▸ Collected data:
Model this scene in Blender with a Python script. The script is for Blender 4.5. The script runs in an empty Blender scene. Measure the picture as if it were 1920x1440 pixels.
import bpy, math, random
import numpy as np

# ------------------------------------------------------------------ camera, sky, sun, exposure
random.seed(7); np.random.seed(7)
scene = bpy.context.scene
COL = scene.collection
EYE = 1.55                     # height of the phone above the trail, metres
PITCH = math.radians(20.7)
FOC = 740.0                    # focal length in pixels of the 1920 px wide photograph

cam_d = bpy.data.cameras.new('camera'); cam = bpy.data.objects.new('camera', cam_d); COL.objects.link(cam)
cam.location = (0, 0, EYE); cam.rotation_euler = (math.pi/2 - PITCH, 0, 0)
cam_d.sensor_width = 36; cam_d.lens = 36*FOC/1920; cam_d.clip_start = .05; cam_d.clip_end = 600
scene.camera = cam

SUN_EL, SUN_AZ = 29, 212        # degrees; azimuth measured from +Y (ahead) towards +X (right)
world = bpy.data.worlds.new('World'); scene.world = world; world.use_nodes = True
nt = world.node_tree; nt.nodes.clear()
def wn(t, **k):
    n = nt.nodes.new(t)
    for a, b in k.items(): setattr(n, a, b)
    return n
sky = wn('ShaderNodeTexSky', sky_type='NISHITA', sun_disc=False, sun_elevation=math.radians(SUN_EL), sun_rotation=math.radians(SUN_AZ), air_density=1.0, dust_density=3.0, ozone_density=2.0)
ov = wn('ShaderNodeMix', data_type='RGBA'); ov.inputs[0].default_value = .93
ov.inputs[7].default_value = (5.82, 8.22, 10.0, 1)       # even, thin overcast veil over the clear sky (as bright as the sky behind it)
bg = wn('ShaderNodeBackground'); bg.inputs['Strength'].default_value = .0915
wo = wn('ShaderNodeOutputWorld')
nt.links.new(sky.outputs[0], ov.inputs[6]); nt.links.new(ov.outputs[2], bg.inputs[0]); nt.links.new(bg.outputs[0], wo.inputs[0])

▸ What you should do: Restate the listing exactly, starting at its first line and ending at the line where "FOC = 740.0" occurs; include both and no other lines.

▸ Result of this task:
Model this scene in Blender with a Python script. The script is for Blender 4.5. The script runs in an empty Blender scene. Measure the picture as if it were 1920x1440 pixels.
import bpy, math, random
import numpy as np

# ------------------------------------------------------------------ camera, sky, sun, exposure
random.seed(7); np.random.seed(7)
scene = bpy.context.scene
COL = scene.collection
EYE = 1.55                     # height of the phone above the trail, metres
PITCH = math.radians(20.7)
FOC = 740.0                    # focal length in pixels of the 1920 px wide photograph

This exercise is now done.